The goal of this chapter is to understand a few of the limitations with EKS on Fargate.
Fargate may offer a lot of ease of use features, lowering the threshold to use EKS, but it also comes with certain limitations. They may or may not be deal breakers so it is important to discuss them.
Persistent volumes are not supported for pods running on Fargate.
Just for fun, lets try scheduling a stateful pod on Fargate.
kubectl apply -f stateful_test.yaml
The pod will have the status Pending
forever, and if you describe the pod you should see a similar event to below. So if you ever face this problem you know the reason why scheduling on Fargate does not work.
Warning FailedScheduling <unknown> fargate-scheduler Pod not supported on Fargate: volumes not supported: test-volume
Make sure to delete the pod when you are done.
kubectl delete -f stateful_test.yaml
Head to head scheduling a pod on Fargate will be slower than EC2. This is most likely because when running on Fargate a microVM has to be created and kubelet has to start and join the cluster before the pod can be started. It is understandable that Fargate would be slower, but how much slower is it?
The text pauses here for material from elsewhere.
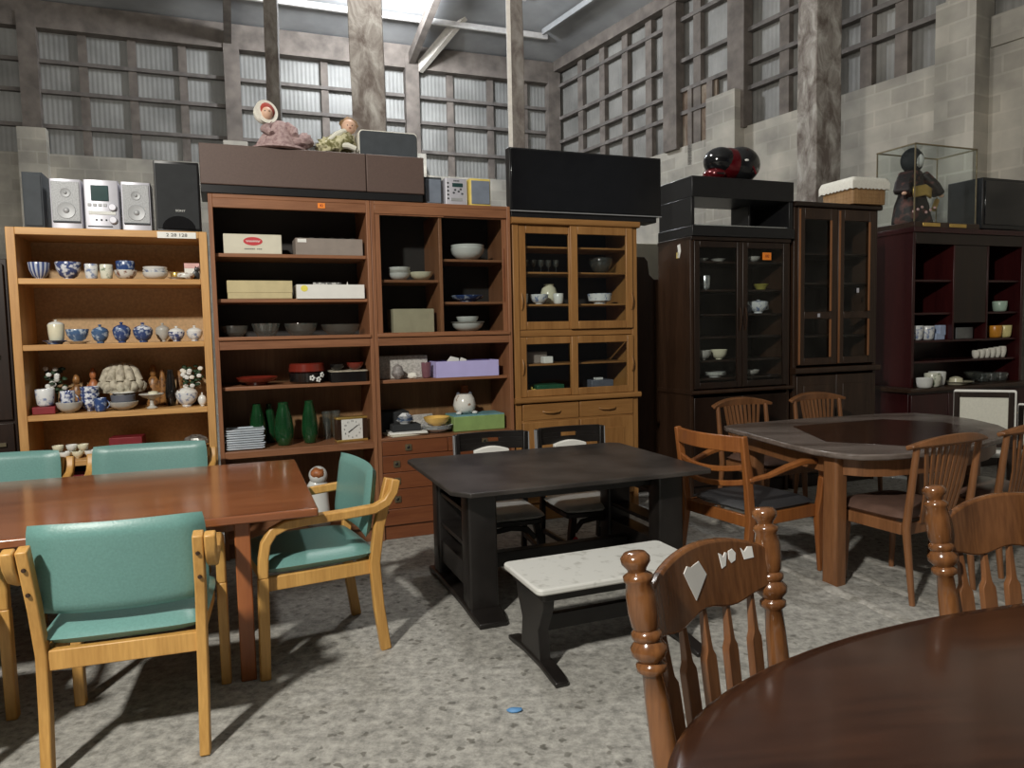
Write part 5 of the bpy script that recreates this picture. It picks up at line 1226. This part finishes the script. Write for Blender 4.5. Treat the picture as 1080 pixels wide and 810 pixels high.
# --- turned chairs and the big oval table in the right foreground
def post_prof(L):
    return [(.022, 0), (.026, .04), (.027, .12), (.024, L - .30), (.021, L - .245), (.031, L - .238), (.031, L - .226), (.023, L - .220), (.036, L - .205), (.037, L - .192), (.026, L - .178), (.031, L - .172), (.031, L - .162), (.024, L - .156), (.028, L - .148), (.031, L - .12), (.030, L - .085), (.026, L - .062), (.030, L - .056), (.030, L - .048), (.018, L - .040), (.020, L - .034), (.029, L - .022), (.030, L - .012), (.022, L - .002), (.004, L)]
def turned_chair(label, x, y, rz):
    t = thing('turned_chair', label, 'chair', (x, y, 0), rz, 'turned chairs at the dark oval table')
    m = MB(); pad(m, .50, .46, .05, M=TM(0, .02, .435), k=.2); m.build('seat', TURN, t, angle=70)
    for s in (-1, 1):
        M_ = TM(s * .225, -.20, .44, 8, s * 3.0, 0)
        MB().lathe(post_prof(.52), 20, M=M_).build('back_post', TURN, t, angle=60)
        for yy, nm in ((-.17, 'rear_leg'), (.20, 'front_leg')):
            M_ = TM(s * .205, yy * 1.15, 0, 0, 0, 0)
            MB().lathe([(.016, 0), (.024, .05), (.026, .10), (.030, .115), (.022, .125), (.030, .20), (.026, .30), (.032, .31), (.022, .32), (.024, .425)], 16, M=M_).build(nm, TURN, t, angle=60)
        MB().tube([(s * .205, -.19, .16), (s * .205, .22, .16)], .013, 10).build('stretcher', TURN, t)
    MB().tube([(-.205, .01, .165), (.205, .01, .165)], .013, 10).build('stretcher', TURN, t)
    # curved crest
    n = 16; v = []; fs = []; m = MB()
    yb = lambda x_, z_: -.20 - .14 * (z_ - .44) - .035 * (1 - (x_ / .225) ** 2)
    for i in range(n + 1):
        q = 2 * i / n - 1; x_ = .228 * q; e = 1 - q * q
        zt = .862 + .05 * e ** .8; zb = .775 - .02 * e ** .7 + .012 * math.cos(q * 6) * e
        v += [(x_, yb(x_, zb) - .011, zb), (x_, yb(x_, zb) + .011, zb), (x_, yb(x_, zt) + .011, zt), (x_, yb(x_, zt) - .011, zt)]
    for i in range(n):
        for k in range(4): fs.append((4 * i + k, 4 * i + (k + 1) % 4, 4 * i + 4 + (k + 1) % 4, 4 * i + 4 + k))
    fs += [(3, 2, 1, 0), tuple(4 * n + k for k in range(4))]
    m._add(v, fs); m.build('crest_rail', TURN, t, .006)
    for k in range(5):
        x_ = (k - 2) * .078; z0, z1 = .45, .79; m = MB()
        P = lambda z_: Vector((x_ * (1 + .12 * (z_ - z0) / .34), yb(x_ * 1.0, z_), z_))
        secs = [(z0, .020, .009), (.50, .021, .009), (.645, .021, .009), (.66, .020, .009), (.675, .011, .009), (.69, .009, .009), (.75, .007, .007), (z1, .0065, .0065)]
        v = []; fs = []
        for z_, a, b in secs:
            c_ = P(z_); v += [(c_.x - a, c_.y - b, z_), (c_.x + a, c_.y - b, z_), (c_.x + a, c_.y + b, z_), (c_.x - a, c_.y + b, z_)]
        for i in range(len(secs) - 1):
            for q in range(4): fs.append((4 * i + q, 4 * i + (q + 1) % 4, 4 * i + 4 + (q + 1) % 4, 4 * i + 4 + q))
        fs += [(3, 2, 1, 0), tuple(4 * (len(secs) - 1) + q for q in range(4))]
        m._add(v, fs); m.build('arrow_slat', TURNS, t, .002)
    return t, yb
tq, yb = turned_chair('turned-post chair at the dark oval table, cut off by the right edge', 1.44, 1.755, 190)
w2.scale = (.85, .85, .85)
tp = dup(tq, (.606, 1.404, 0), 222, 'turned-post chair with torn white paper scraps on its crest rail')
def scrap(name, pts, lab=None):
    # small paper glued on the front face of the crest, local x / z outline
    m = MB(); n = len(pts)
    fr = [(x_, yb(x_, z_) + .0125, z_) for x_, z_ in pts]; bk = [(x_, yb(x_, z_) + .010, z_) for x_, z_ in pts]
    m._add(fr + bk, [tuple(range(n)), tuple(range(2 * n - 1, n - 1, -1))] + [(i, (i + 1) % n, n + (i + 1) % n, n + i) for i in range(n)])
    o = m.build(name, PAPER, tp); o['label'] = lab or 'torn white paper scrap'; return o
D_ = [(.042, .022), (.026, .034), (.010, .028), (-.022, .034), (-.046, .000), (.004, -.046)]
scrap('paper_diamond', [(.032 + a, .842 + b) for a, b in D_], 'white diamond-shaped paper label')
for cx_, P_ in ((-.080, [(.014, .016), (.006, .012), (.0, .004), (-.008, .014), (-.014, .012), (-.006, -.016), (.008, -.020)]), (-.110, [(.010, .014), (-.004, .017), (-.014, .006), (-.010, -.010), (.004, -.014), (.011, -.004)]), (-.160, [(.018, .014), (.008, .004), (-.004, .014), (-.018, .012), (-.020, -.014), (.010, -.014)])):
    scrap('paper_scrap', [(cx_ + a, .862 + b) for a, b in P_])
T5 = thing('oval_table', 'large glossy dark mahogany oval table filling the lower right corner', 'table', (OVX, OVY, 0), OVR)
el = lambda a, b, n=96: [(a * math.cos(2 * math.pi * k / n), b * math.sin(2 * math.pi * k / n)) for k in range(n)]
m = MB(); v = []; fs = []; n = 96; prof = [(-.05, .664), (-.012, .664), (0, .672), (0, .684), (-.010, .692), (-.022, .698), (-.05, .70)]
for d, z_ in prof:
    v += [(x_, y_, z_) for x_, y_ in el(OVA + d, OVB + d)]
for i in range(len(prof) - 1):
    for k in range(n): fs.append((i * n + k, i * n + (k + 1) % n, (i + 1) * n + (k + 1) % n, (i + 1) * n + k))
fs += [tuple(range(n - 1, -1, -1)), tuple((len(prof) - 1) * n + k for k in range(n))]
m._add(v, fs); m.build('tabletop', MAHO, T5, angle=50)
m = MB(); e1, e2 = el(OVA - .16, OVB - .16), el(OVA - .19, OVB - .19)
m._add([(x_, y_, .59) for x_, y_ in e1] + [(x_, y_, .664) for x_, y_ in e1] + [(x_, y_, .59) for x_, y_ in e2] + [(x_, y_, .664) for x_, y_ in e2], [(i, (i + 1) % n, n + (i + 1) % n, n + i) for i in range(n)] + [(2 * n + i, 3 * n + i, 3 * n + (i + 1) % n, 2 * n + (i + 1) % n) for i in range(n)] + [(i, 2 * n + i, 2 * n + (i + 1) % n, (i + 1) % n) for i in range(n)])
m.build('apron', MAHO, T5)
for x_ in (-.35, .35):
    MB().lathe([(.10, .08), (.11, .12), (.06, .20), (.05, .28), (.085, .36), (.09, .42), (.05, .5), (.07, .56), (.11, .6), (.12, .664)], 24, c=(x_, 0, 0)).build('pedestal', MAHO, T5, angle=60)
    for s in (-1, 1):
        MB().bar([(x_, 0, .15), (x_, s * .18, .13), (x_, s * .32, .06), (x_, s * .38, .025)], .06, .05, scales=[1.2, 1.1, .9, .8]).build('foot', MAHO, T5, .006)

# --- bits on the floor
m = MB(); m.ball((0, 0, .006), (.03, .018, .006), 10, wob=lambda d: 1 + .4 * noise.noise(d * 3)); o = m.build('plastic_scrap', LAPIS, None, 0, 60, (-.015, 2.61, 0)); tag(o, 'small blue plastic scrap on the bare concrete floor', 'scrap')

# ------------------------------------------------------------------ light
def lamp(name, loc, power, size, col=(1, 1, 1)):
    l = bpy.data.lights.new(name, 'POINT'); l.energy = power; l.shadow_soft_size = size; l.color = col
    o = bpy.data.objects.new(name, l); C.objects.link(o); o.location = loc; return o
lamp('hall_lamp', (-2.0, -1.2, 4.4), 1400, .16, (1.0, .96, .88))
lamp('bay_lamp', (-.78, 5.75, 5.3), 230, .2, (1, .98, .95))
lamp('roof_lamp', (-1.7, 12.0, 6.75), 620, .25, (.92, .96, 1.0))
w = bpy.data.worlds.new('World'); sc.world = w; w.use_nodes = True
w.node_tree.nodes['Background'].inputs[0].default_value = (.85, .92, 1.0, 1); w.node_tree.nodes['Background'].inputs[1].default_value = .09

# ------------------------------------------------------------------ camera
cam = bpy.data.cameras.new('Camera'); co = bpy.data.objects.new('Camera', cam); C.objects.link(co)
cam.sensor_width = 36; cam.lens = 36 * 775 / 1080; cam.clip_start = .02
pi_, ro = R(4.2), R(1.2)
fw = Vector((0, math.cos(pi_), -math.sin(pi_))); r0 = Vector((1, 0, 0)); u0 = Vector((0, math.sin(pi_), math.cos(pi_)))
rt = math.cos(ro) * r0 - math.sin(ro) * u0; up = math.sin(ro) * r0 + math.cos(ro) * u0
co.matrix_world = Matrix(((rt.x, up.x, -fw.x, 0), (rt.y, up.y, -fw.y, 0), (rt.z, up.z, -fw.z, 1.4), (0, 0, 0, 1)))
sc.camera = co
sc.view_settings.view_transform = 'Standard'; sc.view_settings.look = 'None'
sc.view_settings.gamma = 1; sc.view_settings.exposure = 0; sc.view_settings.use_curve_mapping = False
Measure the time it takes for a pod to complete on Fargate and EC2.
./meaure_time.sh
The EC2 job will complete in a couple of seconds while the Fargate job will take around two to four minutes to complete. The job is set to always pull the image, even if it is very small, to remove any benefit that the EC2 job may get from not having to pull the image. It was not a surprise that the Fargate job would take longer, but it something to be aware of. A counter argument that could be made is that in the long run the times will even out. A worker node under load may take significantly longer to start a pod. Additionally if the cluster would have to scale to provide for the resource requests Fargate would be faster than EC2.